══ Raw records ══
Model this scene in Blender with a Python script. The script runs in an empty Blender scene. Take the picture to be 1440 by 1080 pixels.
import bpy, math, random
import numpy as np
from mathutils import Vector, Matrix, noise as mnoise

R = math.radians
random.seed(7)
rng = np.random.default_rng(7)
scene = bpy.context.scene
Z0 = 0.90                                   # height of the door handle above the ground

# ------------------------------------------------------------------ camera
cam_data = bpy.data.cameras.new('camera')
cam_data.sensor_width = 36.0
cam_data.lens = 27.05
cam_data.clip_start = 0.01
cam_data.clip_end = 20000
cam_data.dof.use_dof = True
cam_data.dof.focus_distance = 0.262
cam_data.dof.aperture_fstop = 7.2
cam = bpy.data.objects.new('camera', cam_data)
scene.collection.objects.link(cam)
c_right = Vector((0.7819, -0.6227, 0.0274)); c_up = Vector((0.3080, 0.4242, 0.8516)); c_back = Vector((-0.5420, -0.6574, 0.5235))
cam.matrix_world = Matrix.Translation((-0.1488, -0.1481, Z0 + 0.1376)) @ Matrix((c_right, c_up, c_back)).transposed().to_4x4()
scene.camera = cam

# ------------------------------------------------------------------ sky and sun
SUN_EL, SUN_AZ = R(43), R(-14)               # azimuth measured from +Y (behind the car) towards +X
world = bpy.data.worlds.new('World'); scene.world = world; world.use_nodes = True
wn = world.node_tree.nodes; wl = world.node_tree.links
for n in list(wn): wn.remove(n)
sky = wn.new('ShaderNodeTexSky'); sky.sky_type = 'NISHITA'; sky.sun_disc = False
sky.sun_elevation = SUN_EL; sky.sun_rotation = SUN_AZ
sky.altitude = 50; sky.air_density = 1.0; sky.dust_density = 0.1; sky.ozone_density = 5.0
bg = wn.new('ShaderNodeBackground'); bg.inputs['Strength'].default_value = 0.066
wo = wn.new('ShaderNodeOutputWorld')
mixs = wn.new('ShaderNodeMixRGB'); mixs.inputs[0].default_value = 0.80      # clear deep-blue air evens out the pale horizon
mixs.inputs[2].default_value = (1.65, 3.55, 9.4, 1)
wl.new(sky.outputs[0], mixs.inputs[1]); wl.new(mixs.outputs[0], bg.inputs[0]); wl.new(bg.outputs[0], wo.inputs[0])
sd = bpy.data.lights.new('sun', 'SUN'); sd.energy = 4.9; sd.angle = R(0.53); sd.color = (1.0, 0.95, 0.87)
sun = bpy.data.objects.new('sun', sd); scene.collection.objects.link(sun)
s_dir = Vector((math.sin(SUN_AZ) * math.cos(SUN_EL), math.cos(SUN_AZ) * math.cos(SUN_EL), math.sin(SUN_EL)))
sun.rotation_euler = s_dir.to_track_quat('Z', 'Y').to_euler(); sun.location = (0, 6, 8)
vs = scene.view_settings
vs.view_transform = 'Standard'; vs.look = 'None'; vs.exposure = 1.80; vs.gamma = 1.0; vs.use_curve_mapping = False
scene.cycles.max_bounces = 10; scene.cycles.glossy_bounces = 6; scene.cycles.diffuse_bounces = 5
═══
══ Raw records ══
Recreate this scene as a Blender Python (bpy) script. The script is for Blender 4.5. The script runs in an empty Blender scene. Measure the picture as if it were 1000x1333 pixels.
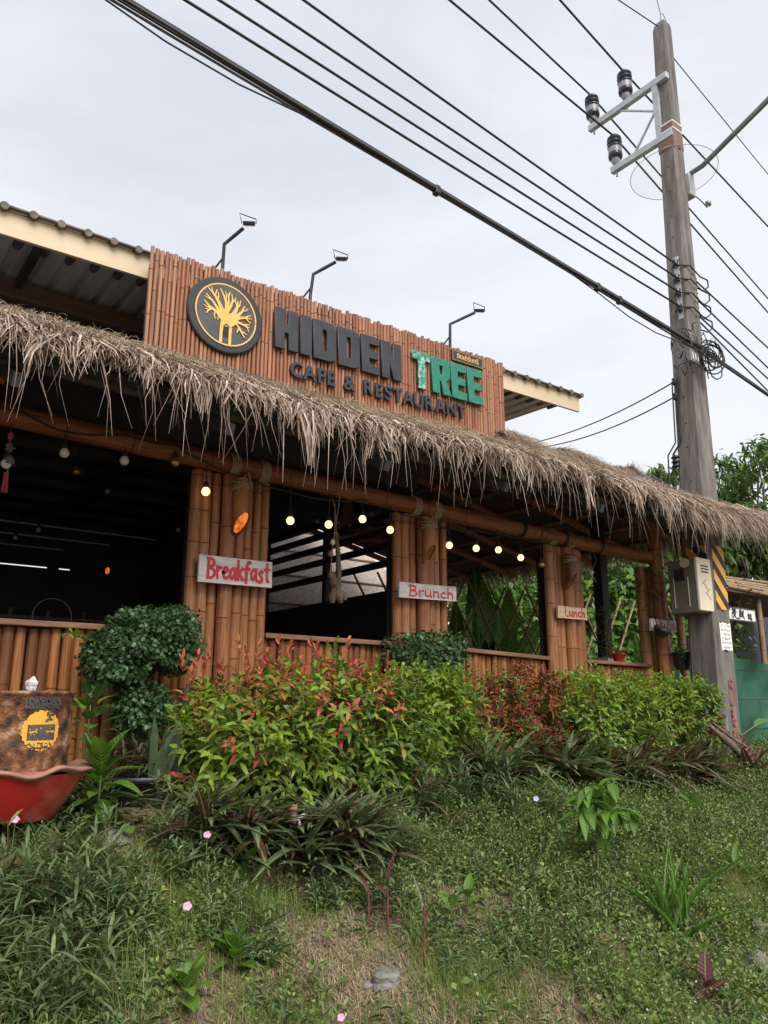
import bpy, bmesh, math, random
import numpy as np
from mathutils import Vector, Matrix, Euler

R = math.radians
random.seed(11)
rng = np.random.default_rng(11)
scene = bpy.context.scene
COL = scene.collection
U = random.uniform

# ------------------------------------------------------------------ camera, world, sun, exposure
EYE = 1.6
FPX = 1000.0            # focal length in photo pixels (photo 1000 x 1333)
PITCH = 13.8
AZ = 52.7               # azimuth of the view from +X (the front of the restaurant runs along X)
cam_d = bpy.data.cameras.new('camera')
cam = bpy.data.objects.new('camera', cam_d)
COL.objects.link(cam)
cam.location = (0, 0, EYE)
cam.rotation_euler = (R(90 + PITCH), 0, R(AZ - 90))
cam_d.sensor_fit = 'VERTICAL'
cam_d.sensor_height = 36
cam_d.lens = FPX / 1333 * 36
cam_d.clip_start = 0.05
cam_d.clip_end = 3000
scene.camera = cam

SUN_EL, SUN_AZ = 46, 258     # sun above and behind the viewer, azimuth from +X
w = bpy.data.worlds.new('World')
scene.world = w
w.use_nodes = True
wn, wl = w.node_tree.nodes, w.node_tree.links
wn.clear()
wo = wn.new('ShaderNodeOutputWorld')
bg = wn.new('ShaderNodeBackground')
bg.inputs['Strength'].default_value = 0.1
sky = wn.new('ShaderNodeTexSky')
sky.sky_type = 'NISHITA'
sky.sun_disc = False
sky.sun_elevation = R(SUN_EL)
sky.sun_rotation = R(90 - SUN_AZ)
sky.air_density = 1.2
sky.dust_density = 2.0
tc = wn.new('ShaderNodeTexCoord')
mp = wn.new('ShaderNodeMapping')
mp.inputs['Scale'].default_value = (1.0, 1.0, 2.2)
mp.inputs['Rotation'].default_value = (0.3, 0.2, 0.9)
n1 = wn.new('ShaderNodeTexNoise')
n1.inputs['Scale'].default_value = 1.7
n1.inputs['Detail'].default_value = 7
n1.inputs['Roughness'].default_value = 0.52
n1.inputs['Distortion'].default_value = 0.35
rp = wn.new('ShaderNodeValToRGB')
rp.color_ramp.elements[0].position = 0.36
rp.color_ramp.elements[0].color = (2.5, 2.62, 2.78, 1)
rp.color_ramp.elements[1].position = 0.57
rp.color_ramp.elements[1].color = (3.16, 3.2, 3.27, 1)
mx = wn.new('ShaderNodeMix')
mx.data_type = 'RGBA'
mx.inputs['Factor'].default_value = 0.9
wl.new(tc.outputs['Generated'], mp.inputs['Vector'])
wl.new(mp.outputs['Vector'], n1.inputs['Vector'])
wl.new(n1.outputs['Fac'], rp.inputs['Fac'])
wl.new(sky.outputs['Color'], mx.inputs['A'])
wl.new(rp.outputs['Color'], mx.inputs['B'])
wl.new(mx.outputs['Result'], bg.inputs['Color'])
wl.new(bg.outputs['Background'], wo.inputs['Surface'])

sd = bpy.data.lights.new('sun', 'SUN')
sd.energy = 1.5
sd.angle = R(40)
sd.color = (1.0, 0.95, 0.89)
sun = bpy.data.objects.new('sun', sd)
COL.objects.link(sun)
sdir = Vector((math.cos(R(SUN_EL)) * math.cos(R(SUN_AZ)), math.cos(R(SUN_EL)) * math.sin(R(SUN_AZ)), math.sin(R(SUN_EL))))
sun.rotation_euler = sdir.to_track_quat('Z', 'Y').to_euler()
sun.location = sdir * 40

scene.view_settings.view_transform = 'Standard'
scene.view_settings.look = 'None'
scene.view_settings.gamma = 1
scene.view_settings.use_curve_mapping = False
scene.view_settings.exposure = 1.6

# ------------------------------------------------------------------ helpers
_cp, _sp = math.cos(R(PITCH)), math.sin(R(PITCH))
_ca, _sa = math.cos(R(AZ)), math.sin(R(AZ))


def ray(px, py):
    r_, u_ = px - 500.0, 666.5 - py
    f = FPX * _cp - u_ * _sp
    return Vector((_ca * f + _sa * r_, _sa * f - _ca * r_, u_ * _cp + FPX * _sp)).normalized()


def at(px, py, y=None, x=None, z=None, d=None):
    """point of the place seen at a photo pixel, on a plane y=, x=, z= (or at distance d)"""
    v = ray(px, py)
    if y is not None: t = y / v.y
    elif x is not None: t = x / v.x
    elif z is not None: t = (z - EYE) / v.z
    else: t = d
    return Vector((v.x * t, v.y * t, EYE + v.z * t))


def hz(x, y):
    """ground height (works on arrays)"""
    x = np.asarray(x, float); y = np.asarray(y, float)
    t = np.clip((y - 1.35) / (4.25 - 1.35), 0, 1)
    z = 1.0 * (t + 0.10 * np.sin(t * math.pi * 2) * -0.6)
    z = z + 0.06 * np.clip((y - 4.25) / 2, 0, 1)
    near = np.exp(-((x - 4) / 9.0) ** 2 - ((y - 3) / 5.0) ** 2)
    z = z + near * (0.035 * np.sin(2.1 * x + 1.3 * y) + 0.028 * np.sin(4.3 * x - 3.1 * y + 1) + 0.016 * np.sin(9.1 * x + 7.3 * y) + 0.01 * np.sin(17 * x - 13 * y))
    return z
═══
══ Raw records ══
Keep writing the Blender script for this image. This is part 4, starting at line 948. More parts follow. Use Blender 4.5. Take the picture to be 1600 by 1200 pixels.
═══
Short task →
Where a line above holds the string "script", show that line.

Written reply →
Model this scene in Blender with a Python script. The script runs in an empty Blender scene. Take the picture to be 1440 by 1080 pixels.
Recreate this scene as a Blender Python (bpy) script. The script is for Blender 4.5. The script runs in an empty Blender scene. Measure the picture as if it were 1000x1333 pixels.
Keep writing the Blender script for this image. This is part 4, starting at line 948. More parts follow. Use Blender 4.5. Take the picture to be 1600 by 1200 pixels.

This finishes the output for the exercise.